この問題は一般に高度経済成長の負の面と考えられ、公害問題が叫ばれ始めた頃から起こってきたことと思われがちだ。あるいは18世紀の後半、イギリスに産業革命が起こる頃が原点だとする意見もある。
しかし梅原猛氏は、農耕文明や都市文明の発生と共に環境破壊が始ったと言われる。人類の文明は森林を破壊して興り、森林の消滅と共に滅んだからだ。メソポタミアやエジプト文明、エ−ゲ海文明、ローマ文明も。
現代文明が地球環境の破壊と共にまさに終末の危機に瀕している今、掛け違いの始る以前について想いを馳せ、そこから解決の糸口となる基本理念を学ぶ必要がありはしないか。
そこに「縄文の甦り」があるわけだ。日本に本格的な農耕社会がスタートしたのは、弥生時代で2千数百年前。都市文明では、平城京で約千3百年前である。それ以前のおよそ1万年が狩猟採集をベースに“高度な文化生活”を営んでいた縄文時代であった。

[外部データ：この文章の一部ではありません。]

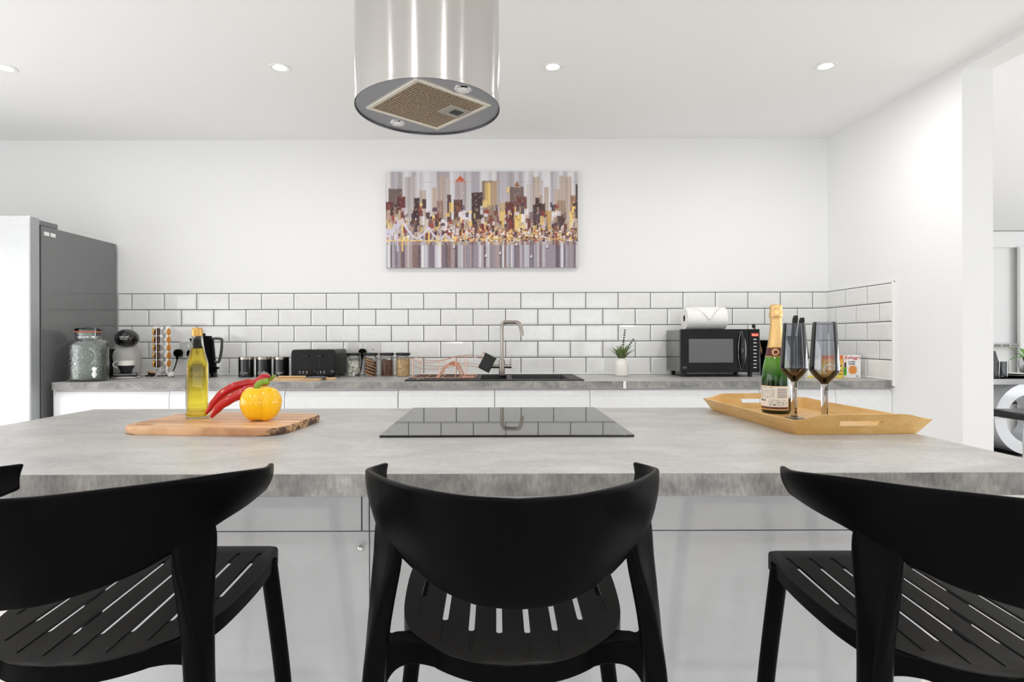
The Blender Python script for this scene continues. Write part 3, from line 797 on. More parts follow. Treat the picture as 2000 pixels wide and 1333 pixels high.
# top deck built as strips round the two bowls
y0_, y1_ = -hd+0.05, hd-0.095
for a in ((-hw, b1[0], -hd, hd), (b1[1], b2[0], -hd, hd), (b2[1], hw, -hd, hd), (b1[0], b1[1], -hd, y0_), (b1[0], b1[1], y1_, hd), (b2[0], b2[1], -hd, y0_), (b2[0], b2[1], y1_, hd)):
    box(bm, a[0], a[1], a[2], a[3], 0.0003, 0.0065, 0.0)
bmesh.ops.remove_doubles(bm, verts=bm.verts, dist=1e-5)
finish('deck', bm, M['sink'], t, smooth=False)
for a, b in (b1, b2):
    bm = bm_new(); rings(bm, [[(x, y, 0.006) for x, y in rr(a, b, y0_, y1_, 0.03)], [(x, y, -0.03) for x, y in rr(a+0.008, b-0.008, y0_+0.008, y1_-0.008, 0.03)], [(x, y, -0.036) for x, y in rr(a+0.02, b-0.02, y0_+0.02, y1_-0.02, 0.03)]], cap0=False)
    finish('bowl', bm, M['sink'], t)
bm = bm_new()
for i in range(9): box(bm, -hw+0.07+i*0.036, -hw+0.078+i*0.036, -hd+0.06, hd-0.12, 0.0065, 0.0090, 0.001)
finish('drainer_ribs', bm, M['sink'], t)
bm = bm_new(); lathe(bm, [(0.020, 0.0064), (0.020, 0.0075), (0.006, 0.0078), (0.0001, 0.0078)], (X(820, 3.12)-scx, -hd+0.08, 0), 24); finish('overflow_cap', bm, M['chrome'], t)

td = 3.43; tx = X(980, td)
t = thing('kitchen_tap', 'brushed nickel tap with square swan neck behind the black sink', 'tap', (tx, td, z0+0.0066))
def tz(py): return EYE-(py-664)/F*td-(z0+0.0066)
kk = td/F
bm = bm_new(); lathe(bm, [(0.0215, 0), (0.0215, 0.004), (0.0185, 0.006), (0.0185, tz(706)), (0.0125, tz(702))], seg=28); finish('body', bm, M['nickel'], t)
bm = bm_new(); pts = [(0, 0, tz(706)), (0, 0, tz(660)), (0, 0, tz(643)), (0.004, 0, tz(636)), (0.012, -0.001, tz(631.5)), (0.024, -0.003, tz(631)), (0.07, -0.012, tz(631)), (0.095, -0.02, tz(632)), (0.108, -0.03, tz(637)), (0.115, -0.04, tz(646)), (0.1185, -0.045, tz(657))]
tube(bm, smooth_pts(pts, 5), 0.0105, 18); finish('spout', bm, M['nickel'], t)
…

さていったい、縄文の持つどんな理念がこれからの地球社会に活かせるというのだろうか。CIプロデューサーとして活躍の同志、角田識之氏は「空間をなるべく壊さないで空間が本来持っている可能性を引き出す」のが新縄文型経営のコンセプトだと言う。「空間をあるがままに生かす」ということである。有効微生物群を活かす『EM農法』。空間のエネルギーを取り出す『ドクター中松エンジン』。生活に必要なエネルギーの85%を生み出してしまうミサワホームの『創エネ住宅』などがその例だ。
高度産業化社会を達成しながら国土の3分の2が森林に覆われている不思議の国ニッポン。鎮守の森を大切にしてきた縄文の心を甦らせ、世界文明に貢献すべきときであろう。